It’s you, the open road, and a newsletter, riding into the future
Recently, I compiled some information about creating newsletters using Substack for a friend, and I thought I’d share that here, in case any of you are thinking about starting your own newsletter. The simple version is that Substack is writer-friendly, easy af to use, and I like it. To be clear, I haven’t been doing a newsletter that long or using Substack that long, so please take everything here with a grain of salt.
Substack
I did some basic research on which newsletter platform to use and decided on Substack. The other main competitor is Mailchimp.
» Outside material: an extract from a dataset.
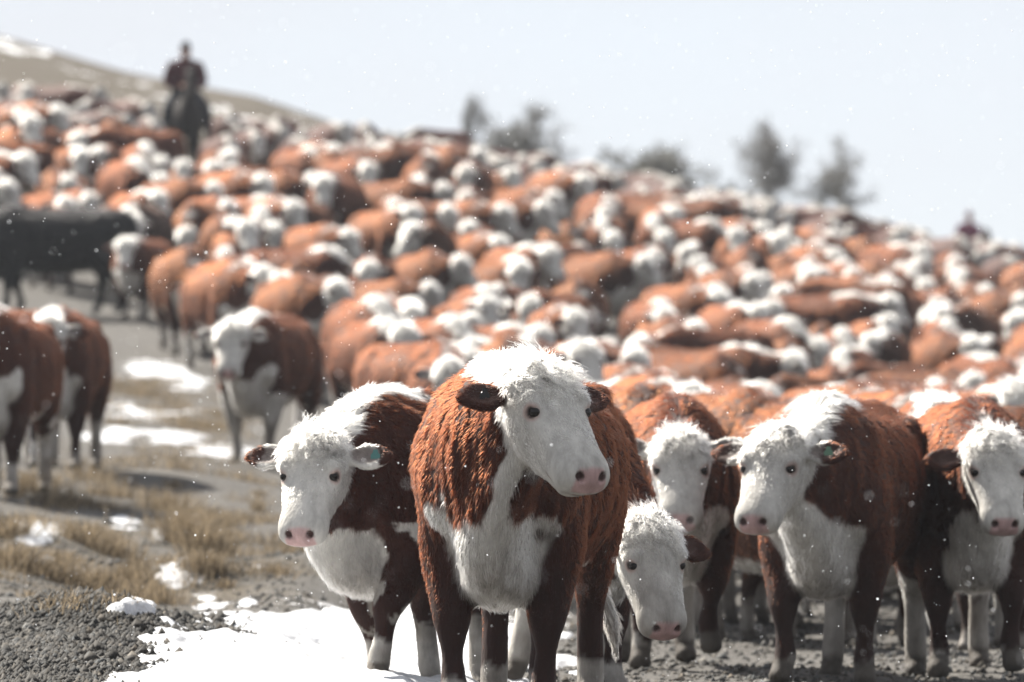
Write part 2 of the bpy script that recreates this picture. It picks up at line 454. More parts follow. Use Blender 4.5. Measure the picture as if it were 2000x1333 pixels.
# ------------------------------------------------------------------ implicit bodies
class Chain:
    """limb of elliptic cross-section along a spine; nodes: (pos, lateral, dorsal, ventral)"""
    def __init__(self, nodes, lat, sub=3, cap=.8):
        Pn = np.array([n[0] for n in nodes], float)
        Rn = np.array([n[1:4] for n in nodes], float)
        if len(nodes) > 2 and sub > 1:
            Pn, Rn = self._dens(Pn, sub), self._dens(Rn, sub)
            Rn = np.maximum(Rn, .004)
        self.P, self.R, self.lat, self.cap = Pn, Rn, np.array(lat, float), cap
        L = np.linalg.norm(np.diff(Pn, axis=0), axis=1)
        self.cum = np.concatenate([[0], np.cumsum(L)]); self.len = self.cum[-1]
    @staticmethod
    def _dens(A, s):
        n = len(A); out = []
        ext = np.vstack([2 * A[0] - A[1], A, 2 * A[-1] - A[-2]])
        for i in range(n - 1):
            p0, p1, p2, p3 = ext[i], ext[i + 1], ext[i + 2], ext[i + 3]
            for k in range(s):
                t = k / s
                out.append(.5 * ((2 * p1) + (-p0 + p2) * t + (2 * p0 - 5 * p1 + 4 * p2 - p3) * t * t + (-p0 + 3 * p1 - 3 * p2 + p3) * t ** 3))
        out.append(A[-1])
        return np.array(out)
    def segs(self):
        for i in range(len(self.P) - 1):
            A, B = self.P[i], self.P[i + 1]
            d = B - A; L = np.linalg.norm(d)
            if L < 1e-6: continue
            ax = d / L
            w = self.lat - self.lat.dot(ax) * ax; w /= np.linalg.norm(w)
            v = np.cross(ax, w)
            yield i, A, ax, L, w, v
    def seg_eval(self, q, i, A, ax, L, w, v):
        qx, qy, qz = q[0] - A[0], q[1] - A[1], q[2] - A[2]
        s = (qx * ax[0] + qy * ax[1] + qz * ax[2]) / L
        t = np.clip(s, 0, 1); a = (s - t) * L
        u = qx * w[0] + qy * w[1] + qz * w[2]
        vv = qx * v[0] + qy * v[1] + qz * v[2]
        r0, r1 = self.R[i], self.R[i + 1]
        ru = r0[0] + (r1[0] - r0[0]) * t
        rv = np.where(vv > 0, r0[1] + (r1[1] - r0[1]) * t, r0[2] + (r1[2] - r0[2]) * t)
        ra = np.minimum(ru, rv) * self.cap
        a1, a2, a3 = u / ru, vv / rv, a / ra
        k0 = np.sqrt(a1 * a1 + a2 * a2 + a3 * a3)
        k1 = np.sqrt((a1 / ru) ** 2 + (a2 / rv) ** 2 + (a3 / ra) ** 2)
        d = np.where(k0 < 1e-3, -np.minimum(ru, rv), k0 * (k0 - 1) / np.maximum(k1, 1e-6))
        return d, t, a1, a2
    def points(self, V):
        """distance, position along 0..1, lateral and dorsal coordinate, axis"""
        n = len(V); D = np.full(n, 9.0); T = np.zeros(n); U = np.zeros(n); W = np.zeros(n); AX = np.zeros((n, 3))
        q = V.T
        for i, A, ax, L, w, v in self.segs():
            d, t, a1, a2 = self.seg_eval(q, i, A, ax, L, w, v)
            m = d < D
            D[m] = d[m]; T[m] = ((self.cum[i] + t * L) / self.len)[m]; U[m] = a1[m]; W[m] = a2[m]; AX[m] = ax
        return D, T, U, W, AX

class Field:
    def __init__(self, xs, ys, zs):
        self.xs, self.ys, self.zs = [np.asarray(a, np.float32) for a in (xs, ys, zs)]
        self.D = np.full((len(xs), len(ys), len(zs)), .5, np.float32)
    def sl(self, lo, hi):
        r = []
        for a, l, h in zip((self.xs, self.ys, self.zs), lo, hi):
            i0 = max(0, np.searchsorted(a, l) - 1); i1 = min(len(a), np.searchsorted(a, h) + 1)
            if i1 - i0 < 1: return None
            r.append(slice(i0, i1))
        return tuple(r)
    def chain(self, ch, k=.03, cut=False):
        mg = .07 + k
        rm = ch.R.max(1)
        s = self.sl((ch.P - rm[:, None]).min(0) - mg, (ch.P + rm[:, None]).max(0) + mg)
        if s is None: return
        tmp = np.full(self.D[s].shape, .5, np.float32)
        off = [x.start for x in s]
        for i, A, ax, L, w, v in ch.segs():
            r = max(rm[i], rm[i + 1]) + mg
            B = A + ax * L
            s2 = self.sl(np.minimum(A, B) - r, np.maximum(A, B) + r)
            if s2 is None: continue
            s2 = tuple(slice(max(x.start, y.start), min(x.stop, y.stop)) for x, y in zip(s2, s))
            q = (self.xs[s2[0]][:, None, None], self.ys[s2[1]][None, :, None], self.zs[s2[2]][None, None, :])
            d = ch.seg_eval(q, i, A.astype(np.float32), ax.astype(np.float32), np.float32(L), w.astype(np.float32), v.astype(np.float32))[0]
            s3 = tuple(slice(x.start - o_, x.stop - o_) for x, o_ in zip(s2, off))
            tmp[s3] = np.minimum(tmp[s3], d)
        a = self.D[s]
        if cut:
            b = -tmp; h = np.clip(.5 - .5 * (b - a) / k, 0, 1)
            self.D[s] = a * h + b * (1 - h) + k * h * (1 - h)
        else:
            h = np.clip(.5 + .5 * (tmp - a) / k, 0, 1)
            self.D[s] = tmp * (1 - h) + a * h - k * h * (1 - h)
    def floor(self, z0):
        self.D = np.maximum(self.D, (z0 - self.zs)[None, None, :])
    def mesh(self, smooth=2):
        D = self.D; neg = D < 0
        cnt = sum(neg[a:neg.shape[0] - 1 + a, b:neg.shape[1] - 1 + b, c:neg.shape[2] - 1 + c].astype(np.int8) for a in (0, 1) for b in (0, 1) for c in (0, 1))
        ii, jj, kk = np.nonzero((cnt > 0) & (cnt < 8))
        idx = np.full(cnt.shape, -1, np.int32); idx[ii, jj, kk] = np.arange(len(ii))
        cor = [(a, b, c) for a in (0, 1) for b in (0, 1) for c in (0, 1)]
        val = np.stack([D[ii + a, jj + b, kk + c] for a, b, c in cor], 1)
        acc = np.zeros((len(ii), 3)); num = np.zeros(len(ii))
        for e0 in range(8):
            for e1 in range(e0 + 1, 8):
                c0, c1 = np.array(cor[e0]), np.array(cor[e1])
                if np.abs(c0 - c1).sum() != 1: continue
                v0, v1 = val[:, e0], val[:, e1]
                m = (v0 < 0) != (v1 < 0)
                t = np.where(m, v0 / np.where(m, v0 - v1, 1), 0)
                acc += np.where(m[:, None], c0 + (c1 - c0) * t[:, None], 0); num += m
        f = acc / num[:, None]
        V = np.stack([self.xs[ii] + f[:, 0] * (self.xs[ii + 1] - self.xs[ii]), self.ys[jj] + f[:, 1] * (self.ys[jj + 1] - self.ys[jj]), self.zs[kk] + f[:, 2] * (self.zs[kk + 1] - self.zs[kk])], 1)
        F = []
        for axis in range(3):
            a_ = [slice(None)] * 3; b_ = [slice(None)] * 3
            a_[axis] = slice(0, -1); b_[axis] = slice(1, None)
            n0, n1 = neg[tuple(a_)], neg[tuple(b_)]
            I = np.array(np.nonzero(n0 != n1))
            o1, o2 = (axis + 1) % 3, (axis + 2) % 3
            ok = (I[o1] > 0) & (I[o2] > 0) & (I[o1] < D.shape[o1] - 1) & (I[o2] < D.shape[o2] - 1)
            I = I[:, ok]
            def cell(d1, d2):
                J = I.copy(); J[o1] += d1; J[o2] += d2
                return idx[J[0], J[1], J[2]]
            q = np.stack([cell(-1, -1), cell(0, -1), cell(0, 0), cell(-1, 0)], 1)
            out = n0[tuple(I)]
            q[~out] = q[~out][:, ::-1]
            F.append(q)
        F = np.concatenate(F); F = F[(F >= 0).all(1)]
        E = np.concatenate([F[:, [0, 1]], F[:, [1, 2]], F[:, [2, 3]], F[:, [3, 0]]])
        n = len(V)
        deg = np.maximum(np.bincount(E[:, 0], minlength=n), 1)
        for _ in range(smooth):
            L = np.stack([np.bincount(E[:, 0], V[E[:, 1], k], n) for k in range(3)], 1) / deg[:, None]
            V = V + .55 * (L - V)
        return V, F

def normals(V, F):
    a, b, c, d = V[F[:, 0]], V[F[:, 1]], V[F[:, 2]], V[F[:, 3]]
    fn = np.cross(c - a, d - b)
    N = np.zeros_like(V)
    for k in range(4):
        for x in range(3):
            N[:, x] += np.bincount(F[:, k], fn[:, x], len(V))
    return N / np.maximum(np.linalg.norm(N, axis=1, keepdims=True), 1e-9), fn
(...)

Substack seemed and is super easy to use. While Substack is more focused on being a platform for writers, Mailchimp may be better suited for businesses. Substack has no monthly / annual fee.
Your Name Here
Make sure you pick a name for your newsletter that no one else has, that makes for a good URL, and that you probably won't want to change. You can change the URL of your newsletter once without breaking all the links, but only once. I had to change mine because I didn't realize someone else was already using the name I had.
Where It Goes
Your newsletter gets published on the web—on your Substack page—and emailed to all your email signups and / or paying subscribers. Substack advises that you do your newsletter for at least 90 days—or it may be 60—for free before you switch to the paying subscriber model. You may see a 10% conversion rate—or not. If you go paid (you can stay free), you can make some newsletters free and some subscribers only.
Ease of Use
I can't explain how easy Substack to use other than to say a parrot could probably figure out how to do it. It's just slap your words in there, add some visuals, and click a few buttons. Then you're done. The styling ability isn't great. You can insert images and videos, but there are no image captions, and you can't center a line. WTF.
Support
Substack has a podcast (see below) and a Writer Workshop live video series. In the Workshop series, a popular / established Substack newsletter writer talks about stuff like how to get your first 1,000 email signups or how to switch to the paid model. You can ask questions in the text sidebar. So far, these have been really helpful.
Twitter
Here’s a Twitter thread I wrote: “Fuck yeah, Substack.”
$
The minimum you can charge your subscribers—if you go paid—is $5 a month. Substack takes 10% (no monthly / annual fee). Stripe takes 2.9% + .30 cents per transaction.
Podcast
Substack has a podcast: Listen.
Fellowships
Substack offers fellowships: Check it out.
Blog
Substack has a blog: Read it.
The Top Substackers
These are the popular kids on Substack.
Analytics
Here are the magic numbers behind the curtain.
The Atlantic
Not sure if you want to start a newsletter? Want to know more about the revenue prospects? Read: “Is Anyone Going to Get Rich off of Email Newsletters?”
Advertising
Here’s one way that popular Mailchimp newsletter writer Ann Friedman makes money: She sells classified advertising spots in her newsletter for $75 a pop.
In any case, that’s how I Substack. I like it. It’s the new, new thing.